To do: Reproduce the listing below exactly, minus its pictures.

+++++

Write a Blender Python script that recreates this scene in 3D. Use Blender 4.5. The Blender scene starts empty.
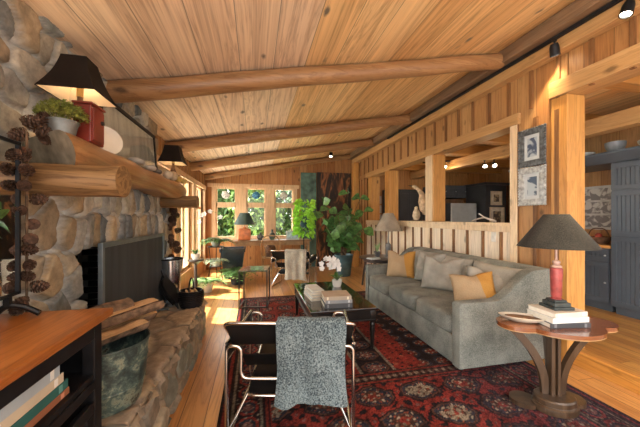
import bpy, bmesh, math, random
import numpy as np
from mathutils import Vector, Matrix, Euler
random.seed(7); rng = np.random.default_rng(7)
C = bpy.context.scene.collection
PI = math.pi
def R(a): return math.radians(a)

# ---------------------------------------------------------------- linking
def finish(name, bm, mat, smooth=False):
    me = bpy.data.meshes.new(name)
    bmesh.ops.recalc_face_normals(bm, faces=bm.faces[:])
    bm.to_mesh(me); bm.free()
    if mat: me.materials.append(mat)
    if smooth:
        for p in me.polygons: p.use_smooth = True
        try: me.set_sharp_from_angle(angle=R(smooth if smooth > 1 else 40))
        except Exception: pass
    o = bpy.data.objects.new(name, me); C.objects.link(o)
    return o
def tag(o, label, cat, group=None):
    o['label'] = label; o['category'] = cat
    if group: o['group'] = group
    return o
def thing(name, label, cat, loc=(0, 0, 0), rz=0, group=None):
    o = bpy.data.objects.new(name, None); C.objects.link(o)
    o.empty_display_size = .1
    o.location = loc; o.rotation_euler = (0, 0, rz)
    return tag(o, label, cat, group)
def part(name, bm, mat, parent, smooth=False, label=None):
    o = finish(name, bm, mat, smooth); o.parent = parent
    if label: o['label'] = label
    return o
def single(name, bm, mat, label, cat, loc=(0, 0, 0), rot=(0, 0, 0), smooth=False, group=None):
    o = finish(name, bm, mat, smooth); o.location = loc; o.rotation_euler = rot
    return tag(o, label, cat, group)
def struct(name, bm, mat, parent=None, smooth=False):
    o = finish(name, bm, mat, smooth); o.parent = parent
    if parent is None: o['kind'] = 'structure'
    return o
def dup(root, loc, rz, label=None, group=None):
    r = root.copy(); C.objects.link(r); r.location = loc; r.rotation_euler = (0, 0, rz)
    if label: r['label'] = label
    if group: r['group'] = group
    for ch in list(root.children):
        c = ch.copy(); C.objects.link(c); c.parent = r
        for g in list(ch.children):
            d = g.copy(); C.objects.link(d); d.parent = c
    return r

# ---------------------------------------------------------------- mesh helpers
def B(): return bmesh.new()
def _merge(bm, b2, M=None):
    if M is not None: bmesh.ops.transform(b2, matrix=M, verts=b2.verts[:])
    me = bpy.data.meshes.new('t'); b2.to_mesh(me); b2.free()
    bm.from_mesh(me); bpy.data.meshes.remove(me)
def box(bm, c, s, bev=0, rot=None, seg=2):
    b = bmesh.new()
    bmesh.ops.create_cube(b, size=1)
    bmesh.ops.scale(b, vec=s, verts=b.verts[:])
    if bev: bmesh.ops.bevel(b, geom=b.edges[:], offset=bev, segments=seg, profile=.5, affect='EDGES')
    M = Matrix.Translation(c)
    if rot: M = M @ Euler(rot).to_matrix().to_4x4()
    _merge(bm, b, M); return bm
def box2(bm, a, b_, bev=0):
    c = [(a[i] + b_[i]) / 2 for i in range(3)]; s = [abs(b_[i] - a[i]) for i in range(3)]
    return box(bm, c, s, bev)
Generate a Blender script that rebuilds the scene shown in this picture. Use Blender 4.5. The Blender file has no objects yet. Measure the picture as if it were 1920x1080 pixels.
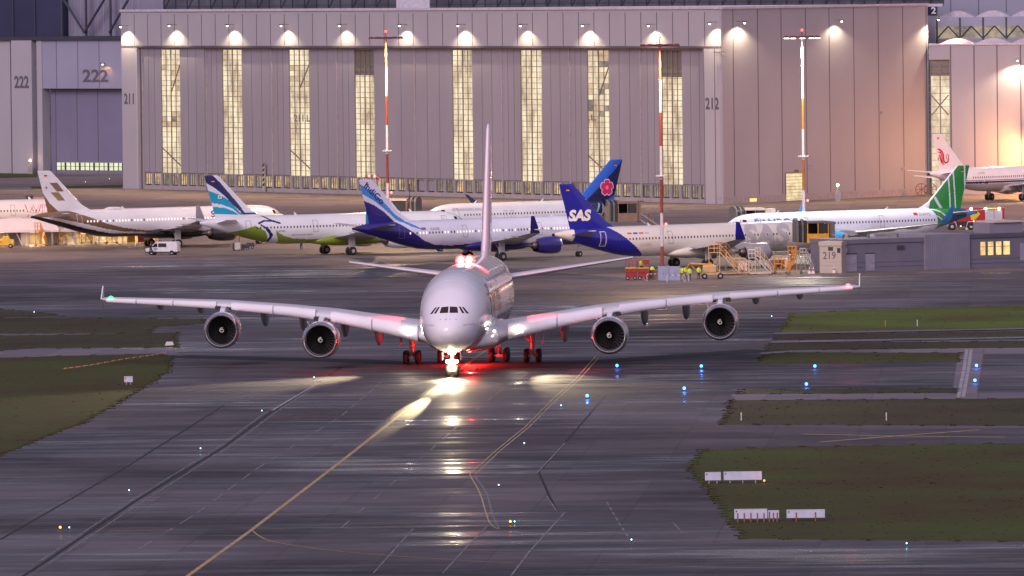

+++++

Complete response:
Write a Blender Python script that recreates this scene in 3D. Use Blender 4.5. The Blender scene starts empty.
import bpy, bmesh, math, random
import numpy as np
from mathutils import Vector, Matrix, Euler
random.seed(7); rng = np.random.default_rng(7)
C = bpy.context.scene.collection
PI = math.pi
def R(a): return math.radians(a)

# ---------------------------------------------------------------- linking
def finish(name, bm, mat, smooth=False):
    me = bpy.data.meshes.new(name)
    bmesh.ops.recalc_face_normals(bm, faces=bm.faces[:])
    bm.to_mesh(me); bm.free()
    if mat: me.materials.append(mat)
    if smooth:
        for p in me.polygons: p.use_smooth = True
        try: me.set_sharp_from_angle(angle=R(smooth if smooth > 1 else 40))
        except Exception: pass
    o = bpy.data.objects.new(name, me); C.objects.link(o)
    return o
def tag(o, label, cat, group=None):
    o['label'] = label; o['category'] = cat
    if group: o['group'] = group
    return o
def thing(name, label, cat, loc=(0, 0, 0), rz=0, group=None):
    o = bpy.data.objects.new(name, None); C.objects.link(o)
    o.empty_display_size = .1
    o.location = loc; o.rotation_euler = (0, 0, rz)
    return tag(o, label, cat, group)
def part(name, bm, mat, parent, smooth=False, label=None):
    o = finish(name, bm, mat, smooth); o.parent = parent
    if label: o['label'] = label
    return o
def single(name, bm, mat, label, cat, loc=(0, 0, 0), rot=(0, 0, 0), smooth=False, group=None):
    o = finish(name, bm, mat, smooth); o.location = loc; o.rotation_euler = rot
    return tag(o, label, cat, group)
def struct(name, bm, mat, parent=None, smooth=False):
    o = finish(name, bm, mat, smooth); o.parent = parent
    if parent is None: o['kind'] = 'structure'
    return o
def dup(root, loc, rz, label=None, group=None):
    r = root.copy(); C.objects.link(r); r.location = loc; r.rotation_euler = (0, 0, rz)
    if label: r['label'] = label
    if group: r['group'] = group
    for ch in list(root.children):
        c = ch.copy(); C.objects.link(c); c.parent = r
        for g in list(ch.children):
            d = g.copy(); C.objects.link(d); d.parent = c
    return r

# ---------------------------------------------------------------- mesh helpers
def B(): return bmesh.new()
def _merge(bm, b2, M=None):
    if M is not None: bmesh.ops.transform(b2, matrix=M, verts=b2.verts[:])
    me = bpy.data.meshes.new('t'); b2.to_mesh(me); b2.free()
    bm.from_mesh(me); bpy.data.meshes.remove(me)
def box(bm, c, s, bev=0, rot=None, seg=2):
    b = bmesh.new()
    bmesh.ops.create_cube(b, size=1)
    bmesh.ops.scale(b, vec=s, verts=b.verts[:])
    if bev: bmesh.ops.bevel(b, geom=b.edges[:], offset=bev, segments=seg, profile=.5, affect='EDGES')
    M = Matrix.Translation(c)
    if rot: M = M @ Euler(rot).to_matrix().to_4x4()
    _merge(bm, b, M); return bm
def box2(bm, a, b_, bev=0):
    c = [(a[i] + b_[i]) / 2 for i in range(3)]; s = [abs(b_[i] - a[i]) for i in range(3)]
    return box(bm, c, s, bev)
Generate a Blender script that rebuilds the scene shown in this picture. Use Blender 4.5. The Blender file has no objects yet. Measure the picture as if it were 1920x1080 pixels.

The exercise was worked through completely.